Laura Imogen Kennedy could have been the model for a 20th Century societal matriarch.

Young, beautiful and married to one of the wealthiest men in Hawaiʻi, she moved easily between Honolulu, Volcano and Hilo, where she hosted and attended dozens of dinners, balls and parties, traveled around the world, spearheaded several civic groups (including the founding of the Hilo chapter of the Outdoor Circle) and was a generous donor to all kinds of causes. She was an accomplished dancer, played the violin, and liked to golf. It’s said that she was the first woman on Hawaiʻi Island to own a car, a 1906 Cadilac that she traded in a year later for a Baker Electric Phaeton.

Her name (Mrs. C.C.  Kennedy) appeared dozens of times in local newspapers in the first few decades of the 20th Century. She was so well respected in Hilo that county officials named her an official commissioner of civic beauty and improvements. Among the improvements that she funded were an addition to the Hilo public library, a swimming pool for Hilo High, and restoration of the Falls of Clyde whaling ship, on which she had sailed into Hilo in 1900.

And she helped create the finest estate still in existence in Volcano Village, as well as the Liliokalani Gardens in Hilo.

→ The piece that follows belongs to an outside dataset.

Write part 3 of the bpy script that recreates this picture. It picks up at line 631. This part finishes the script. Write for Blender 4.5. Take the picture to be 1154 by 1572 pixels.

Her husband, Charles Clark Kennedy, the inventor of a cane-loading machine, founder of the Waiakea Mill on the Big Island and later owner of Hawaii Electric Light Company, was an avid golfer and founder of Hilo’s first rowing club.  He was variously described as a businessman, financier, and “one of the leading sugar magnates in the world.” He was instrumental in building the road between Glenwood and Volcano so that he and his wife could more easily visit the area.